▶ _The problem_:
Give the listing again character for character, but drop the images.
★ ★ ★
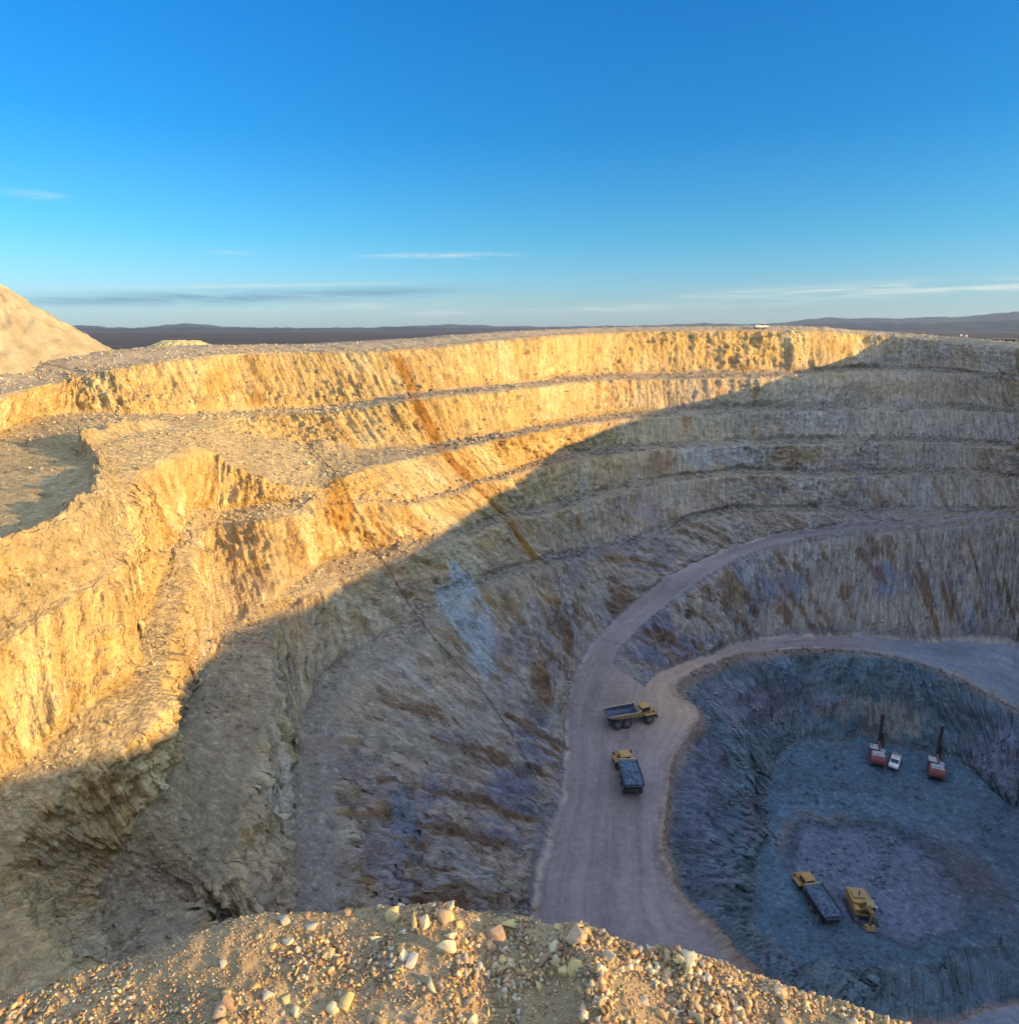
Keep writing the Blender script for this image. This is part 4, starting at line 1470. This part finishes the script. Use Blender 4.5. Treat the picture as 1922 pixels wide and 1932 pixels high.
a = on_pit(1168, 1371)
b = on_pit(1222, 1359)
hd = heading(a, b)
c = (a + b) / 2 + np.array([-.7, .2, 0])
t1 = make_truck('yellow dump truck with an empty bed turning at the junction of the two haul roads', M_YEL2, c, hd - 0.06, 0.10)
set_down(t1)
a = on_pit(1183, 1490)
t2 = make_truck('yellow dump truck loaded with blue grey rock driving away up the main haul road', None, a + np.array([.35, 2.1, 0]), R(91), 0.16)
set_down(t2)
rock_load(t2, 21, 'blue grey broken rock heaped in the truck driving up the main haul road')
a = on_pit(1553, 1728)
t3 = make_truck('yellow dump truck being loaded on the pit floor beside the excavator', None, a + np.array([-.1, 2.6, 0]), R(97), 0.05)
set_down(t3)
rock_load(t3, 35, 'blue grey broken rock in the truck parked beside the excavator')

# ------------------------------------------------------------------ tracked machines


def track(parent, y, L, r, w, z0=0.0):
    m = MB()
    n = 14
    pts = []
    for k in range(n + 1):
        a = math.pi / 2 - math.pi * k / n
        pts.append((L / 2 - r + math.cos(a) * r, r + math.sin(a) * r))
    for k in range(n + 1):
        a = -math.pi / 2 - math.pi * k / n
        pts.append((-L / 2 + r + math.cos(a) * r, r + math.sin(a) * r))
    m.prism(pts, y - w / 2, y + w / 2)
    per = []
    for (x0, z0_), (x1, z1) in zip(pts, pts[1:] + pts[:1]):
        d = math.hypot(x1 - x0, z1 - z0_)
        k = max(1, int(d / .22))
        for i in range(k):
            t = (i + .5) / k
            per.append((x0 + (x1 - x0) * t, z0_ + (z1 - z0_) * t, math.atan2(z1 - z0_, x1 - x0)))
    for x, z, an in per:
        c_, s_ = math.cos(an), math.sin(an)
        q = [Vector((x + c_ * u - s_ * v, yy, z + s_ * u + c_ * v)) for u in (-.05, .05) for v in (-.01, .05) for yy in (y - w / 2 - .02, y + w / 2 + .02)]
        m._new(q, [(0, 1, 3, 2), (4, 6, 7, 5), (0, 4, 5, 1), (2, 3, 7, 6), (0, 2, 6, 4), (1, 5, 7, 3)])
    t = m.build('track', M_STEEL, parent, 0)
    m = MB()
    for x in np.linspace(-L / 2 + r, L / 2 - r, 6):
        m.cyl((x, y - w / 2 - .04, r * .62), (x, y + w / 2 + .04, r * .62), r * .42, 12)
    m.build('roller', M_DRED, t, 0)
    return t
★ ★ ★
▶ _Final result_:
Keep writing the Blender script for this image. This is part 4, starting at line 1470. This part finishes the script. Use Blender 4.5. Treat the picture as 1922 pixels wide and 1932 pixels high.
a = on_pit(1168, 1371)
b = on_pit(1222, 1359)
hd = heading(a, b)
c = (a + b) / 2 + np.array([-.7, .2, 0])
t1 = make_truck('yellow dump truck with an empty bed turning at the junction of the two haul roads', M_YEL2, c, hd - 0.06, 0.10)
set_down(t1)
a = on_pit(1183, 1490)
t2 = make_truck('yellow dump truck loaded with blue grey rock driving away up the main haul road', None, a + np.array([.35, 2.1, 0]), R(91), 0.16)
set_down(t2)
rock_load(t2, 21, 'blue grey broken rock heaped in the truck driving up the main haul road')
a = on_pit(1553, 1728)
t3 = make_truck('yellow dump truck being loaded on the pit floor beside the excavator', None, a + np.array([-.1, 2.6, 0]), R(97), 0.05)
set_down(t3)
rock_load(t3, 35, 'blue grey broken rock in the truck parked beside the excavator')

# ------------------------------------------------------------------ tracked machines


def track(parent, y, L, r, w, z0=0.0):
    m = MB()
    n = 14
    pts = []
    for k in range(n + 1):
        a = math.pi / 2 - math.pi * k / n
        pts.append((L / 2 - r + math.cos(a) * r, r + math.sin(a) * r))
    for k in range(n + 1):
        a = -math.pi / 2 - math.pi * k / n
        pts.append((-L / 2 + r + math.cos(a) * r, r + math.sin(a) * r))
    m.prism(pts, y - w / 2, y + w / 2)
    per = []
    for (x0, z0_), (x1, z1) in zip(pts, pts[1:] + pts[:1]):
        d = math.hypot(x1 - x0, z1 - z0_)
        k = max(1, int(d / .22))
        for i in range(k):
            t = (i + .5) / k
            per.append((x0 + (x1 - x0) * t, z0_ + (z1 - z0_) * t, math.atan2(z1 - z0_, x1 - x0)))
    for x, z, an in per:
        c_, s_ = math.cos(an), math.sin(an)
        q = [Vector((x + c_ * u - s_ * v, yy, z + s_ * u + c_ * v)) for u in (-.05, .05) for v in (-.01, .05) for yy in (y - w / 2 - .02, y + w / 2 + .02)]
        m._new(q, [(0, 1, 3, 2), (4, 6, 7, 5), (0, 4, 5, 1), (2, 3, 7, 6), (0, 2, 6, 4), (1, 5, 7, 3)])
    t = m.build('track', M_STEEL, parent, 0)
    m = MB()
    for x in np.linspace(-L / 2 + r, L / 2 - r, 6):
        m.cyl((x, y - w / 2 - .04, r * .62), (x, y + w / 2 + .04, r * .62), r * .42, 12)
    m.build('roller', M_DRED, t, 0)
    return t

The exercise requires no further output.